(561d) Coarse-Grain Models with a Parameterizable Friction Coefficient: Recovering Structure, Dynamics, and Viscosity in Polymer Melts
AIChE Annual Meeting
2022
2022 Annual Meeting
Materials Engineering and Sciences Division
Polymer Simulations: Methods and Applications
Wednesday, November 16, 2022 - 4:15pm to 4:30pm
All-atom (AA) molecular dynamics simulations of polymers capture behaviors exhibited on the order of picoseconds up to nanoseconds or beyond, limited primarily by computational expense. Coarse-grain (CG) representations of polymers aim to reduce computational effort and enable simulations to bridge to macroscopically relevant length and time scales, while preserving some features of the AA model.
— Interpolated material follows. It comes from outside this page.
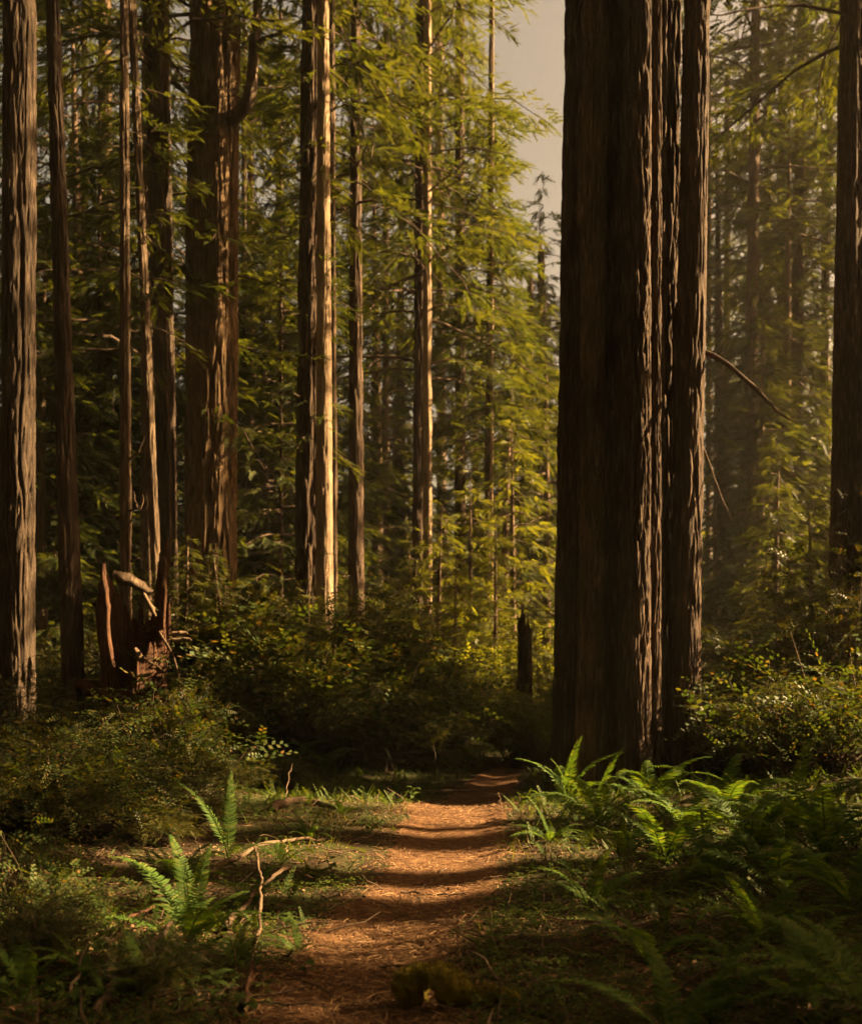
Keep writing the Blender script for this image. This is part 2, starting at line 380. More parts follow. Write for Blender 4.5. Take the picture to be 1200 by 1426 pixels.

Here, we study a CG simulation model that aims to preserve both chemical specificity (typical of systematic CG methods) and dynamics (typical of phenomenological CG models) of a polymer melt. The model is parameterized in two steps. First, we generate the conservative part of the force-field using the iterative Boltzmann inversion (IBI) method to preserve the chemical specificity of the AA structure. Second, we recover the dynamics by introducing a Langevin thermostat, and thus a tunable friction coefficient, that we parameterize to correct for the sped-up dynamics of the IBI-generated force-field. We recently showed that we can recover AA dynamics by parameterizing the friction coefficient of the CG representation and compared the parameterization across various measures of translational and rotational motion [J. Chem. Phys. 154, 084114 (2021)]. Here, we test the parameterization of the dynamics compared to those targeted to recover a material property, the zero-shear viscosity. We show that the viscosity-based friction is consistent with the other measures and that viscosity may be more simply predicted by using the dynamics-based friction measures. We also discuss the chain length- and temperature-dependence of the friction parameterization method.